VIETNAM SCRIPT James Taranto, editor of OpinionJournal.com, which used to feature a link to a blog called Good News From Iraq, said the problem was most U S reporters were expecting the Iraq war to follow a script from the Vietnam era, where U S troops get bogged down, the war fails and the public is outraged.

Ghaith Abdul-Ahad, an Iraqi photojournalist, said it was wrong to say journalists were ignoring good news.

''It's a civil war, people are getting killed every single day, every hour ... everywhere in Iraq,'' he said. ''It's a civil war and we're still shying away from the word civil war.'' Zaki Chehab, political editor of London-based Arab newspaper Al Hayat, said security had deteriorated so much in the past year that it was no longer possible for Arab or Iraqi journalists to travel safely outside Baghdad.

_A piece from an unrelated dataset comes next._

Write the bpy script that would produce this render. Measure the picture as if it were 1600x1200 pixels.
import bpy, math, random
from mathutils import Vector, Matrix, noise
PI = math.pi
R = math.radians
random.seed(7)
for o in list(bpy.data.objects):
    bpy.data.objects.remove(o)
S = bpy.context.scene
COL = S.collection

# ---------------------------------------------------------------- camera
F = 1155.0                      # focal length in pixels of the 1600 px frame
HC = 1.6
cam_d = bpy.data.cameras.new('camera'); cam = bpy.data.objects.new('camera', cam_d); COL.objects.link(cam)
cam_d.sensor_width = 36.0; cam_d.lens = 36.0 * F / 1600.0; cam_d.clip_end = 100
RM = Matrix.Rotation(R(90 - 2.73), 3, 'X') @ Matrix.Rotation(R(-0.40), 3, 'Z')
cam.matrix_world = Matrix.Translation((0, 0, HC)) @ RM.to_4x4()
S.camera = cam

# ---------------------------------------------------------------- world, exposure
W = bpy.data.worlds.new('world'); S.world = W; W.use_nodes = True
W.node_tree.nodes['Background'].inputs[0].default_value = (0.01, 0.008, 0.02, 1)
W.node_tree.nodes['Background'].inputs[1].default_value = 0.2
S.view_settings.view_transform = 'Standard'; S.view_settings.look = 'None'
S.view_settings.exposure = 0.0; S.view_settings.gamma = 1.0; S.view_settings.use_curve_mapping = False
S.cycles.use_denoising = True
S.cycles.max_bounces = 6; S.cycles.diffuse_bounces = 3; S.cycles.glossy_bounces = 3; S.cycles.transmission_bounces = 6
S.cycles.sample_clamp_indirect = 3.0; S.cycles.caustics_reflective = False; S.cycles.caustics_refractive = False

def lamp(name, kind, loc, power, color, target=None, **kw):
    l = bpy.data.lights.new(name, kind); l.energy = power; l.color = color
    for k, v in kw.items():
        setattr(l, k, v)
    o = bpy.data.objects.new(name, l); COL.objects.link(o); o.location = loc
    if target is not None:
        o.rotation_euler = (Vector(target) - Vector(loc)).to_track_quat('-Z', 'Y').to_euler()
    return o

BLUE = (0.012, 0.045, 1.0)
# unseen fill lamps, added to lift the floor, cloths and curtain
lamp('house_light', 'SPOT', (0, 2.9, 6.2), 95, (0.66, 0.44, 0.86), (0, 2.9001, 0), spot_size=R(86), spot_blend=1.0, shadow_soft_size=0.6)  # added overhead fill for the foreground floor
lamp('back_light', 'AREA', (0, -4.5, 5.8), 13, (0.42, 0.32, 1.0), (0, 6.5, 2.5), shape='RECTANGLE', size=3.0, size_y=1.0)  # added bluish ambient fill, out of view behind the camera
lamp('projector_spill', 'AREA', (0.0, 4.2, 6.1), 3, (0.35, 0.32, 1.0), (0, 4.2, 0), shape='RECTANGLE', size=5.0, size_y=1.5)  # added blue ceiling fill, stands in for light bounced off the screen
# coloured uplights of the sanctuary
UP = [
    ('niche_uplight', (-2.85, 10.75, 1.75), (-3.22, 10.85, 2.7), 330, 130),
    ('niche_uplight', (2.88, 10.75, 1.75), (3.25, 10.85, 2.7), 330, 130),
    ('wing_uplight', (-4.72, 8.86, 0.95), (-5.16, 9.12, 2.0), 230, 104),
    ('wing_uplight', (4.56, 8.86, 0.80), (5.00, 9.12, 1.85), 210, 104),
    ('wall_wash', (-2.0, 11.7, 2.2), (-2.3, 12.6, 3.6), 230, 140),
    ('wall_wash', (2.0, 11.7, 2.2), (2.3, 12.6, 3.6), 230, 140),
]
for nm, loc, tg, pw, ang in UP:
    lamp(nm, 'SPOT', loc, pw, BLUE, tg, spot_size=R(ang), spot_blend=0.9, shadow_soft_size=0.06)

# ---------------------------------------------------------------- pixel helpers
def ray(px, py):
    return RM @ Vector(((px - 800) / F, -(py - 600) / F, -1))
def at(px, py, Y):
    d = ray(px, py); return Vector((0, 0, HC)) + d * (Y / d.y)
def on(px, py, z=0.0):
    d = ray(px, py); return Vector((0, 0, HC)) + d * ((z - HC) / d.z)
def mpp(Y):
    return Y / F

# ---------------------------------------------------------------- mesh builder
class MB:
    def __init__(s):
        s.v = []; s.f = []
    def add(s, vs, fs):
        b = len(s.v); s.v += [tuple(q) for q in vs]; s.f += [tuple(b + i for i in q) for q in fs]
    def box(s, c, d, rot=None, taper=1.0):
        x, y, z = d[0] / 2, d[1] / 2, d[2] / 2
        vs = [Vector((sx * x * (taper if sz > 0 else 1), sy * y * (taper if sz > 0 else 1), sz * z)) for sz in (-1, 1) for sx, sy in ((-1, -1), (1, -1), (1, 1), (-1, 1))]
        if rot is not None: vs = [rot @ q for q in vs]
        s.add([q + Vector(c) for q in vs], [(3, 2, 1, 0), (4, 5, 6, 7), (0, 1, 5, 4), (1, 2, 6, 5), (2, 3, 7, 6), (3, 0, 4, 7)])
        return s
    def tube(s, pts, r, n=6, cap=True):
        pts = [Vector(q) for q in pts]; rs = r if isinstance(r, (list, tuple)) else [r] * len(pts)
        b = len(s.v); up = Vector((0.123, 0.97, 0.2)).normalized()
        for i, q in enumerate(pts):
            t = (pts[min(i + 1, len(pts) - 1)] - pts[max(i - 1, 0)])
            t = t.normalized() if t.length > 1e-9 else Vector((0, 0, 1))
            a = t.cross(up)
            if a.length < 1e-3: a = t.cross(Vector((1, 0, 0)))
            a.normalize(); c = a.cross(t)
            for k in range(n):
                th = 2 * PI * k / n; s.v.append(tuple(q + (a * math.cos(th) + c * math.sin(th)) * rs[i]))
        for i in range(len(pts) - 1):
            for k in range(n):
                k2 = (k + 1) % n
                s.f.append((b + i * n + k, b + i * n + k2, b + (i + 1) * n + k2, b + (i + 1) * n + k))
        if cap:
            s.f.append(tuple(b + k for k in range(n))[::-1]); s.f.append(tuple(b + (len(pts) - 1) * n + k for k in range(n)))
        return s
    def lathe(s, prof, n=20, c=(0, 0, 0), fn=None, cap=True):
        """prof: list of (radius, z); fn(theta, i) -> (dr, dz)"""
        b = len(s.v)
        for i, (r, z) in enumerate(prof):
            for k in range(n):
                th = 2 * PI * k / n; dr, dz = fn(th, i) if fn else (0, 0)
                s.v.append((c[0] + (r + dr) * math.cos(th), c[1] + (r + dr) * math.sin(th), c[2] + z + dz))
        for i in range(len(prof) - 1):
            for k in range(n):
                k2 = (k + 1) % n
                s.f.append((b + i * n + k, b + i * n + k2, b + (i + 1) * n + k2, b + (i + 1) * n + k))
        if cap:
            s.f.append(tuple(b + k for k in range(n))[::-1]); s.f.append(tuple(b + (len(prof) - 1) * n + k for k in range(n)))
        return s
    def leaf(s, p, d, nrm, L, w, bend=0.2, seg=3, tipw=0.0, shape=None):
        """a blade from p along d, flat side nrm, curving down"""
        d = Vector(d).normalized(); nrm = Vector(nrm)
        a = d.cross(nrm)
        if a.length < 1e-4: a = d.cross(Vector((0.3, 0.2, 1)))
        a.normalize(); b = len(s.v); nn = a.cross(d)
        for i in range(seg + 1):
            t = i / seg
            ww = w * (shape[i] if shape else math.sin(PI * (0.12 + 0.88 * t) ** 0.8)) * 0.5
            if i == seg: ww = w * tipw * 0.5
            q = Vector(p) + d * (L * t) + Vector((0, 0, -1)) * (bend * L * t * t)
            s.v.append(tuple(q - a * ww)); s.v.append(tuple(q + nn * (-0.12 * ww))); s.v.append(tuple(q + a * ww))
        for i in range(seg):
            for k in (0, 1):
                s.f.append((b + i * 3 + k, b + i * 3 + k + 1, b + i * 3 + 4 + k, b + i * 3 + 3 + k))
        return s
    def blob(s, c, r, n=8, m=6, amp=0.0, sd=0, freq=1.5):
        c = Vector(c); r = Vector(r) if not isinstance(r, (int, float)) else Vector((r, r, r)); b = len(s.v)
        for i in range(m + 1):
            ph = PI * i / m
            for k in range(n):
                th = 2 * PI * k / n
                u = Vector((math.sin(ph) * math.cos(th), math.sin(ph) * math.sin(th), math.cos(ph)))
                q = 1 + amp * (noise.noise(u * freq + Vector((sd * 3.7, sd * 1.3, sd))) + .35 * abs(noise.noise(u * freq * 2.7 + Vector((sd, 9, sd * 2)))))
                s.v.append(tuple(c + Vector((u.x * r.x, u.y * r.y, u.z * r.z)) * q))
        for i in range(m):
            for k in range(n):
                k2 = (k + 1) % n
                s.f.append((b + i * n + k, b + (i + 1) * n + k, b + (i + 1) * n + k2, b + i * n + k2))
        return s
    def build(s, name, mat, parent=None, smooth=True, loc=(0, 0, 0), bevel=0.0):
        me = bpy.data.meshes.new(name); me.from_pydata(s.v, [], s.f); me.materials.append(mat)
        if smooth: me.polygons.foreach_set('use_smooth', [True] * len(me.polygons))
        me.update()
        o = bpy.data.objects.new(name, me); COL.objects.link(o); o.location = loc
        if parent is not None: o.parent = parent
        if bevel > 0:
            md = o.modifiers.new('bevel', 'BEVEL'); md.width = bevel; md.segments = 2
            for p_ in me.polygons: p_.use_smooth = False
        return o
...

Reuters Baghdad Bureau Chief Alastair Macdonald said the agency's about 70 Iraqi staff in some 18 cities around the country were finding it increasingly difficult to work because of sectarian tensions, to the extent that journalists had been forced to leave towns after receiving death threats.

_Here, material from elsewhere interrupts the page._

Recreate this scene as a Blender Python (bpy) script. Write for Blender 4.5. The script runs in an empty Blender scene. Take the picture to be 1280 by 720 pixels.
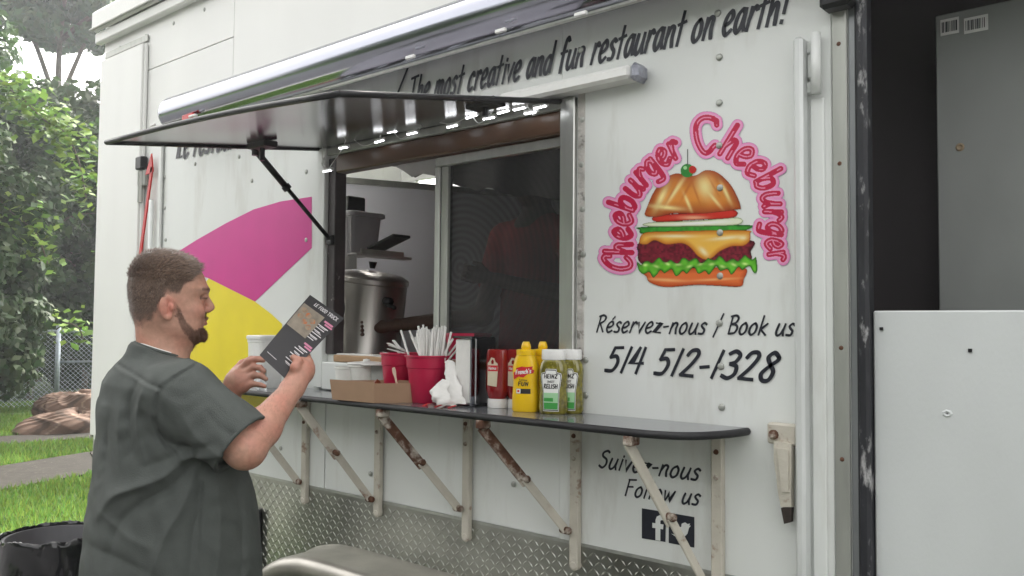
import bpy, math, random, time
import numpy as np
from mathutils import Vector, Matrix
T0 = time.time()
random.seed(7); RNG = np.random.default_rng(11)
SC = bpy.context.scene
COL = SC.collection

# ------------------------------------------------------------------ camera
F = 1070.0                                   # focal length in pixels of a 1280 wide frame
CAM = np.array([0.0, -2.2, 1.6])
def _n(v): v = np.array(v, float); return v / np.linalg.norm(v)
_a = _n([-1240, -36, -F]); _u = _n([210, 24560, -F]); _u = _n(_u - _a * _u.dot(_a))
RX = -_a; RZ = _u; RY = np.cross(RZ, RX)
R = np.array([RX, RY, RZ])                   # camera axes -> world
cd = bpy.data.cameras.new("camera"); cam = bpy.data.objects.new("camera", cd); COL.objects.link(cam)
cd.sensor_width = 36; cd.lens = 36 * F / 1280; cd.clip_start = 0.05; cd.clip_end = 500
M4 = Matrix([[R[i][0], R[i][1], R[i][2], CAM[i]] for i in range(3)] + [[0, 0, 0, 1]])
cam.matrix_world = M4; SC.camera = cam

# ------------------------------------------------------------------ sky, sun, exposure
SUN_EL, SUN_AZ = 48, 118                      # azimuth counted from +X towards +Y (sun stands behind the trailer, left)
W = bpy.data.worlds.new("World"); SC.world = W; W.use_nodes = True
wn = W.node_tree.nodes; wl = W.node_tree.links
sky = wn.new("ShaderNodeTexSky"); sky.sky_type = 'NISHITA'; sky.sun_disc = False
sky.sun_elevation = math.radians(SUN_EL); sky.sun_rotation = math.radians(90 - SUN_AZ)
sky.air_density = 1.0; sky.dust_density = 6.0; sky.ozone_density = 1.0
hsv = wn.new("ShaderNodeHueSaturation"); hsv.inputs['Saturation'].default_value = 0.12; hsv.inputs['Value'].default_value = 1.0
wl.new(sky.outputs[0], hsv.inputs['Color'])
bg = wn['Background']; bg.inputs['Strength'].default_value = 0.13
wm = wn.new('ShaderNodeMixRGB'); wm.blend_type = 'MULTIPLY'; wm.inputs[0].default_value = 1; wm.inputs['Color2'].default_value = (1.03, 1.0, .955, 1); wl.new(hsv.outputs[0], wm.inputs['Color1']); wl.new(wm.outputs[0], bg.inputs['Color'])
sd = bpy.data.lights.new("sun", 'SUN'); sun = bpy.data.objects.new("sun", sd); COL.objects.link(sun)
sd.energy = 2.0; sd.angle = math.radians(2.5); sd.color = (1, .96, .88)
_el, _az = math.radians(SUN_EL), math.radians(SUN_AZ)
sun.rotation_euler = Vector((math.cos(_el) * math.cos(_az), math.cos(_el) * math.sin(_az), math.sin(_el))).to_track_quat('Z', 'Y').to_euler()
sun.location = (-5, 8, 12)
SC.view_settings.view_transform = 'Standard'; SC.view_settings.look = 'None'
SC.view_settings.exposure = 2.72; SC.view_settings.gamma = 1.0; SC.view_settings.use_curve_mapping = False
SC.cycles.max_bounces = 8; SC.cycles.transparent_max_bounces = 12

# ------------------------------------------------------------------ photograph pixel -> point on a given plane of the place
def ray(px, py): return R @ np.array([(px - 640) / F, -(py - 360) / F, -1.0])
def onY(px, py, y=0.0):
    r = ray(px, py); return CAM + r * ((y - CAM[1]) / r[1])
def onX(px, py, x):
    r = ray(px, py); return CAM + r * ((x - CAM[0]) / r[0])
def onZ(px, py, z):
    r = ray(px, py); return CAM + r * ((z - CAM[2]) / r[2])
def wxz(px, py, y=0.0):
    p = onY(px, py, y); return (p[0], p[2])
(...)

''We have a lot of people very worried about exposing themselves as journalists,'' Macdonald said, adding that writing about reconstruction was difficult when security was so bad.

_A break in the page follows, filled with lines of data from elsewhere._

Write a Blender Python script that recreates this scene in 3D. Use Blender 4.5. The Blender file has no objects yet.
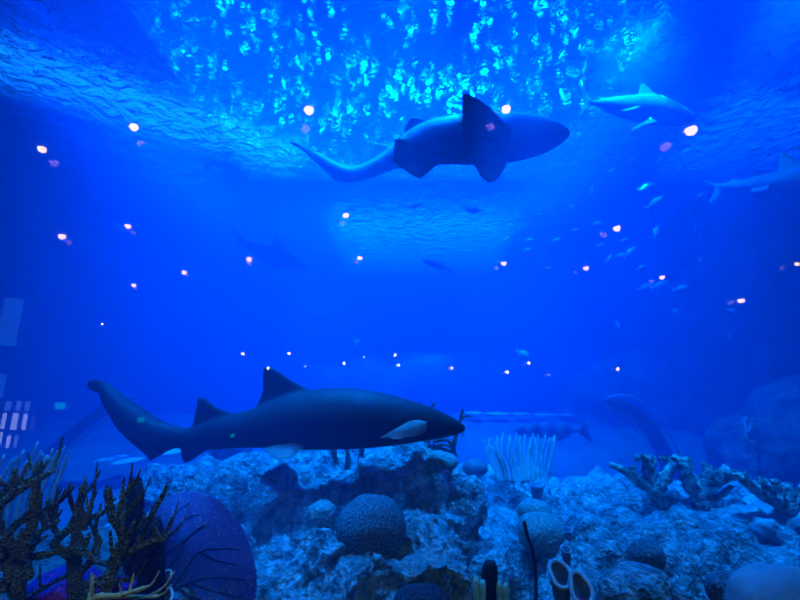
import bpy, bmesh, math, random
from mathutils import Vector, Matrix, noise
S = bpy.context.scene
COL = S.collection
random.seed(7)

# ------------------------------------------------------------------ camera
F = 430.0
HORIZON = 395.0
EYE = Vector((0, 0, 1.55))
PITCH = math.atan((HORIZON - 300) / F)
RIGHT = Vector((1, 0, 0)); FWD = Vector((0, math.cos(PITCH), math.sin(PITCH))); UP = Vector((0, -math.sin(PITCH), math.cos(PITCH)))
cd = bpy.data.cameras.new('camera'); cam = bpy.data.objects.new('camera', cd); COL.objects.link(cam)
cam.location = EYE; cam.rotation_euler = (math.pi / 2 + PITCH, 0, 0)
cd.sensor_width = 36; cd.lens = 36 * F / 800; cd.clip_start = 0.05; cd.clip_end = 200
S.camera = cam

def ray(px, py):
    return RIGHT * ((px - 400) / F) + UP * ((300 - py) / F) + FWD
def W(px, py, Y):
    d = ray(px, py)
    return EYE + d * (Y / d.y)
def PX(Y):            # metres per pixel at depth Y
    return Y / F

# ------------------------------------------------------------------ materials
def mat(name):
    m = bpy.data.materials.new(name); m.use_nodes = True
    nt = m.node_tree; nt.nodes.clear()
    out = nt.nodes.new('ShaderNodeOutputMaterial')
    return m, nt, out
def node(nt, kind, **kw):
    n = nt.nodes.new(kind)
    for k, v in kw.items():
        if k in n.inputs: n.inputs[k].default_value = v
        else: setattr(n, k, v)
    return n
def ramp(nt, fac, stops):
    r = nt.nodes.new('ShaderNodeValToRGB'); e = r.color_ramp.elements
    while len(e) < len(stops): e.new(0.5)
    for el, (p, c) in zip(e, stops): el.position = p; el.color = (*c, 1)
    nt.links.new(fac, r.inputs[0]); return r
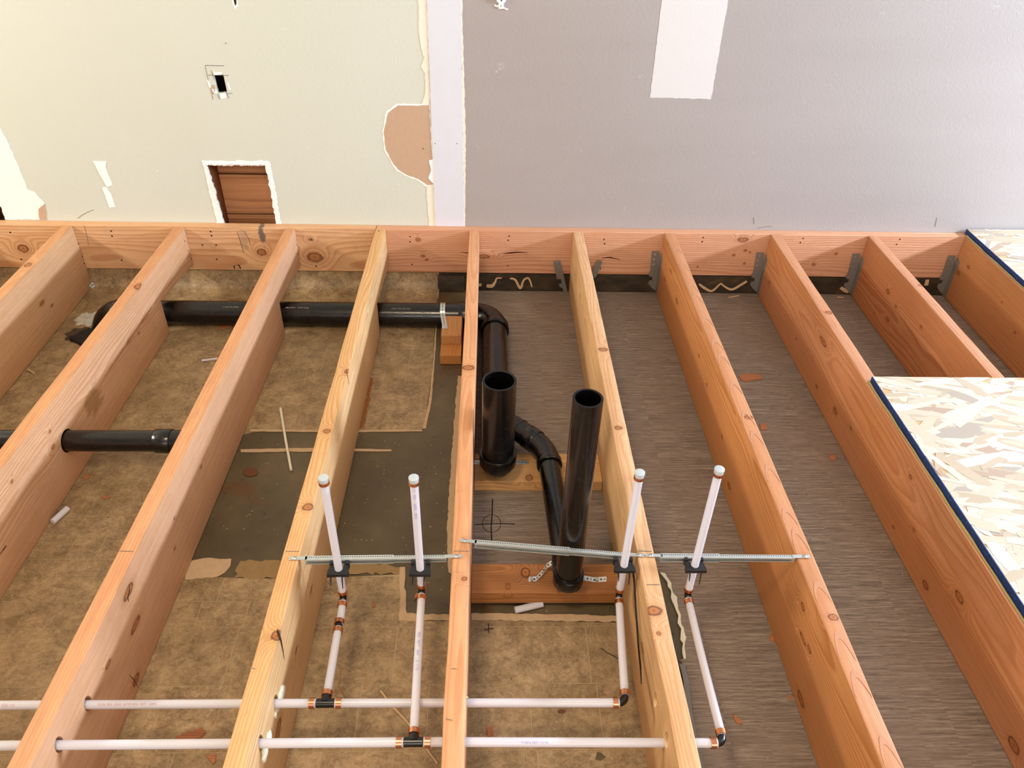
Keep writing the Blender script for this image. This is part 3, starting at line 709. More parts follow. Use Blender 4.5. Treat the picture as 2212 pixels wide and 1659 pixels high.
# centre x at the wall, slope (dx per metre towards the wall)
JX = {0: (-1.952, 0.0), 1: (-1.524, -0.006), 2: (-1.1064, 0.0168), 3: (-0.6887, 0.0154), 4: (-0.345, 0.0070), 5: (0.0140, 0.0014), 6: (0.4146, -0.0035), 7: (0.7704, -0.003), 8: (1.1869, -0.0005), 9: (1.5731, -0.004), 10: (1.9608, 0.002), 11: (2.37, 0), 12: (2.78, 0)}
UP = (-1.892, -0.088); LO = (-1.990, -0.056)     # (y, z) of the two supply lines
YEND = -4.3
def jx(k, y): return JX[k][0] + JX[k][1] * y
def joist(k, light, dark, knots, label, notch=None, cuts=(), pith=(0.06, -0.45), ring=0.0045, contrast=0.55, stain=(), pink=0.3, wane=0.0012, seed=0, warp=0.008, yend=YEND, edge=None):
    X0, s = JX[k]; h = 0.019
    if notch: prof = [(-0.001, 0), (-0.001, notch[0]), (notch[1], notch[2]), (notch[1], FZ)]
    else: prof = [(-0.001, 0), (-0.001, FZ + 0.001)]
    prof = [(y, max(z, FZ + 0.0005)) for y, z in prof] + [(yend, FZ + 0.0005), (yend, 0)]
    b = bmesh.new(); rj = random.Random(k + 50)
    L = [b.verts.new((-h, y, z)) for y, z in prof]; R_ = [b.verts.new((h, y, z)) for y, z in prof]
    b.faces.new(L); b.faces.new(R_[::-1]); n = len(prof)
    for i in range(n): b.faces.new((L[i], R_[i], R_[(i + 1) % n], L[(i + 1) % n]))
    bmesh.ops.recalc_face_normals(b, faces=b.faces)
    bmesh.ops.bevel(b, geom=[e for e in b.edges if abs(e.verts[0].co.x - e.verts[1].co.x) < 1e-6], offset=0.0032, segments=3, profile=0.5, affect='EDGES')
    for yc in [-(0.13 * i) for i in range(1, 20)]:
        bmesh.ops.bisect_plane(b, geom=list(b.verts) + list(b.edges) + list(b.faces), plane_co=(0, yc, 0), plane_no=(0, 1, 0))
    for v in b.verts:
        if v.co.z > -0.01 and v.co.y < -0.05:
            v.co.x += rj.uniform(-wane, wane); v.co.z += rj.uniform(-wane, 0) * 0.5
        v.co.x += s * v.co.y
    me = bm2me(b)
    kn = []
    for (px, py, fx, r_, st) in knots:      # fx: 'T' top, 'L' left face, 'R' right face
        if fx == 'T': q = at(px, py, Z=0.0)
        else:
            q = at(px, py, X=X0 + (h if fx == 'R' else -h))
            q = at(px, py, X=X0 + s * q.y + (h if fx == 'R' else -h))
        kn.append((q.x - X0, q.y, q.z, r_, st))
    stn = []
    for (px, py, fx, ry, rz, c_, a_) in stain:
        q = at(px, py, X=X0 + s * -0.8 + (h if fx == 'R' else -h)); stn.append((q.x - X0, q.y, q.z, 0.03, ry, rz, c_, a_))
    m = wood('joist_wood_%d' % k, light, dark, pith=pith, ring=ring, knots=kn, contrast=contrast, stain=stn, pink=pink, seed=seed, warp=warp, edge=edge or ((('#d0935f', 0.75, '#c27f4e') if k < 4 else ('#cf9a64', 0.55, '#c48c58')) if k < 6 else ('#d0a488', 0.5, '#c4927a')))  # edge tints hold light too: darker orange left tops, cool-lit pink right tops
    me.materials.append(m)
    o = D.objects.new('floor_joist', me); COL.objects.link(o); o.location = (X0, 0, 0)
    holes_cut(o, [((jx(k, y), y, z), ry, rz) for y, z, ry, rz in cuts]) if cuts else None
    me2 = o.data; sharp(me2, 0.6)
    return tag(o, label, 'joist', 'floor joists running out from the rim board')
PH = [(UP[0] + 0.002, UP[1], 0.0125, 0.018), (LO[0] + 0.002, LO[1], 0.0125, 0.018)]
DP = at(160, 952, X=-1.0874)      # centre of the small drain where it leaves joist 2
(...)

''We're looking for those stories from our reporters around the country but they're also giving us the message that they're finding their job increasingly difficult,'' he said.

According to the Committee to Protect Journalists, at least 67 journalists have been killed in Iraq since the U S-led invasion in early 2003 and several panelists noted that recent months had seen an increase in assassinations of reporters.

''There's a very sophisticated campaign to instill fear in journalists, Western and non-Western,'' Cohen said.

Chehab said Iraqi journalists often work secretly, refusing to be identified for fear of being suspected of collaboration. Abdul-Ahad said a Pentagon program that paid Iraqi news organizations to publish positive stories had made life even more difficult for Iraqi journalists.

''How do you expect decent Iraqi journalists to go into the streets and write a positive story? Everyone would be pointing at them saying you've been paid by the Americans,'' he said.